#### Exercise:
Reproduce every line of the material below, but drop the pictures.

#### Data section:
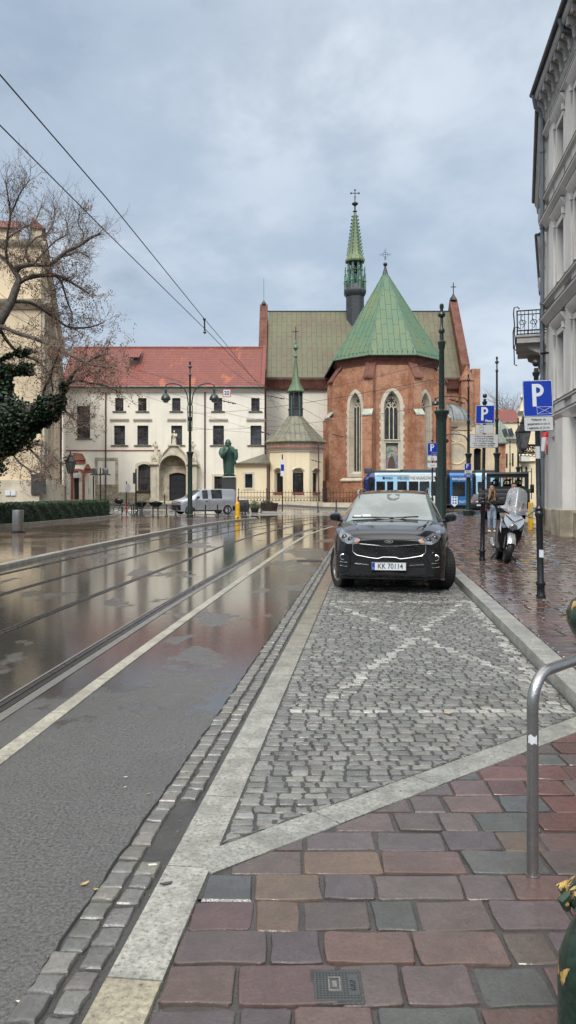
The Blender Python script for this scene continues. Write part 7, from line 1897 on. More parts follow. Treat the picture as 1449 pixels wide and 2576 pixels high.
# far sign post before the chapel
Yh = 62; x = PX(710.5, Yh)
ps = thing('signpost', 'thin dark signpost with a narrow blue and white sign in front of the chapel', 'sign post', (x, Yh, gz(x, Yh)))
mb = MB(); mb.tube([(x, Yh, gz(x, Yh)), (x, Yh, PZ(1143, Yh))], .045, 8); mb.build('post', 'iron_black', ps)
s_ = thing('bicycle_sign', 'narrow white and blue traffic sign turned sideways before the chapel', 'sign', (x, Yh, 3)); Ms = Matrix.Translation((x, Yh-.06, PZ(1177, Yh))); 
o = panel(s_, Ms, .30, 1.35, 'sign_white', 'plate_grey', 'sign_panel', .01); mb = MB(); mb.M = Ms; mb.box(-.13, .13, -.004, -.001, -.25, .28); mb.build('blue_field', 'sign_blue', o)

# bollards
def bollard_proto():
    b = thing('bollard', 'x', 'bollard'); mb = MB()
    mb.lathe([(.10, 0), (.10, .04), (.075, .07), (.06, .16), (.045, .2), (.042, .66), (.058, .68), (.058, .70), (.04, .72), (.045, .76), (.05, .79), (.03, .84), (.01, .85)], n=12); mb.build('shaft', 'iron_black', b)
    return b
B0 = bollard_proto()
BL = [(306.7, 1296, 'first bollard from the right end of the hedge, alone at the hedge tip', .95), (331, 1298, 'left one of the close pair of bollards near the red banded post', .8), (336.5, 1299.5, 'right one of the close pair of bollards near the red banded post', 1.05),
      (346, 1299, 'slim bollard just left of the sign pole before the arched window', .85), (357, 1298.5, 'thicker tall bollard right of the sign pole, before the dark plant troughs', 1.15), (352.5, 1301, 'short bollard leaning against the tall one by the plant troughs', .8),
      (384.7, 1301.5, 'bollard standing left of the portal, before the empty pale paving', .95), (397.5, 1304, 'thin bollard nearest the brown pavement edge left of the portal', .9), (419, 1300, 'bollard directly below the left pillar of the portal', 1.0),
      (442, 1304, 'bollard in front of the nose of the silver van', .95), (517, 1302.6, 'bollard before the front door of the silver van', 1.0), (547.3, 1302, 'bollard before the middle of the silver van', 1.0), (574, 1302, 'bollard before the rear wheel of the silver van', .9),
      (609.7, 1303, 'first of two thin bollards right of the yellow pillar', .95), (616.6, 1303, 'second and taller of two thin bollards right of the yellow pillar', 1.2), (625, 1290, 'bollard beside the bins behind the yellow pillar', 1.1),
      (657, 1289, 'bollard with plants beside it, left of the brown planter', 1.1), (414, 1277, 'small far bollard at the portal steps', 1.3), (490, 1294, 'far bollard seen under the silver van', .7), (799.8, 1287, 'bollard left of centre before the brick church fence', 1.05), (845.8, 1287, 'bollard before the brick church fence, left of the black car', 1.25)]
for i, (dx, dy, lab, s) in enumerate(BL):
    x, y = G(dx, dy, .05); b = B0 if i == 0 else copy_tree(B0)
    z0 = .07 if y < 50 else gz(x, y)+.0
    place(b, (x, y, z0), 0, lab+'', 'black iron bollards round the square', (s*.92, s*.92, s*.92))
# yellow pillar
x, y = G(597.5, 1305, .07); yp = thing('gas_pillar', 'bright yellow rounded post at the kerb right of the silver van', 'post', (x, y, .07))
mb = MB(); mb.M = TR(x, y, .07); mb.lathe([(.135, .1), (.13, .8), (.12, .88), (.09, .95), (.04, .98), (.01, .985)], n=18); mb.build('post_body', 'yellow_paint', yp)
mb = MB(); mb.M = TR(x, y, .07)
for a in range(3): mb.lathe([(.08, 0), (.085, .05), (.07, .13), (.03, .16)], (.11*math.cos(a*2.1-2.1), .11*math.sin(a*2.1-2.1), 0), 10)
mb.build('post_feet', 'yellow_paint', yp)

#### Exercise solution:
The Blender Python script for this scene continues. Write part 7, from line 1897 on. More parts follow. Treat the picture as 1449 pixels wide and 2576 pixels high.
# far sign post before the chapel
Yh = 62; x = PX(710.5, Yh)
ps = thing('signpost', 'thin dark signpost with a narrow blue and white sign in front of the chapel', 'sign post', (x, Yh, gz(x, Yh)))
mb = MB(); mb.tube([(x, Yh, gz(x, Yh)), (x, Yh, PZ(1143, Yh))], .045, 8); mb.build('post', 'iron_black', ps)
s_ = thing('bicycle_sign', 'narrow white and blue traffic sign turned sideways before the chapel', 'sign', (x, Yh, 3)); Ms = Matrix.Translation((x, Yh-.06, PZ(1177, Yh))); 
o = panel(s_, Ms, .30, 1.35, 'sign_white', 'plate_grey', 'sign_panel', .01); mb = MB(); mb.M = Ms; mb.box(-.13, .13, -.004, -.001, -.25, .28); mb.build('blue_field', 'sign_blue', o)

# bollards
def bollard_proto():
    b = thing('bollard', 'x', 'bollard'); mb = MB()
    mb.lathe([(.10, 0), (.10, .04), (.075, .07), (.06, .16), (.045, .2), (.042, .66), (.058, .68), (.058, .70), (.04, .72), (.045, .76), (.05, .79), (.03, .84), (.01, .85)], n=12); mb.build('shaft', 'iron_black', b)
    return b
B0 = bollard_proto()
BL = [(306.7, 1296, 'first bollard from the right end of the hedge, alone at the hedge tip', .95), (331, 1298, 'left one of the close pair of bollards near the red banded post', .8), (336.5, 1299.5, 'right one of the close pair of bollards near the red banded post', 1.05),
      (346, 1299, 'slim bollard just left of the sign pole before the arched window', .85), (357, 1298.5, 'thicker tall bollard right of the sign pole, before the dark plant troughs', 1.15), (352.5, 1301, 'short bollard leaning against the tall one by the plant troughs', .8),
      (384.7, 1301.5, 'bollard standing left of the portal, before the empty pale paving', .95), (397.5, 1304, 'thin bollard nearest the brown pavement edge left of the portal', .9), (419, 1300, 'bollard directly below the left pillar of the portal', 1.0),
      (442, 1304, 'bollard in front of the nose of the silver van', .95), (517, 1302.6, 'bollard before the front door of the silver van', 1.0), (547.3, 1302, 'bollard before the middle of the silver van', 1.0), (574, 1302, 'bollard before the rear wheel of the silver van', .9),
      (609.7, 1303, 'first of two thin bollards right of the yellow pillar', .95), (616.6, 1303, 'second and taller of two thin bollards right of the yellow pillar', 1.2), (625, 1290, 'bollard beside the bins behind the yellow pillar', 1.1),
      (657, 1289, 'bollard with plants beside it, left of the brown planter', 1.1), (414, 1277, 'small far bollard at the portal steps', 1.3), (490, 1294, 'far bollard seen under the silver van', .7), (799.8, 1287, 'bollard left of centre before the brick church fence', 1.05), (845.8, 1287, 'bollard before the brick church fence, left of the black car', 1.25)]
for i, (dx, dy, lab, s) in enumerate(BL):
    x, y = G(dx, dy, .05); b = B0 if i == 0 else copy_tree(B0)
    z0 = .07 if y < 50 else gz(x, y)+.0
    place(b, (x, y, z0), 0, lab+'', 'black iron bollards round the square', (s*.92, s*.92, s*.92))
# yellow pillar
x, y = G(597.5, 1305, .07); yp = thing('gas_pillar', 'bright yellow rounded post at the kerb right of the silver van', 'post', (x, y, .07))
mb = MB(); mb.M = TR(x, y, .07); mb.lathe([(.135, .1), (.13, .8), (.12, .88), (.09, .95), (.04, .98), (.01, .985)], n=18); mb.build('post_body', 'yellow_paint', yp)
mb = MB(); mb.M = TR(x, y, .07)
for a in range(3): mb.lathe([(.08, 0), (.085, .05), (.07, .13), (.03, .16)], (.11*math.cos(a*2.1-2.1), .11*math.sin(a*2.1-2.1), 0), 10)
mb.build('post_feet', 'yellow_paint', yp)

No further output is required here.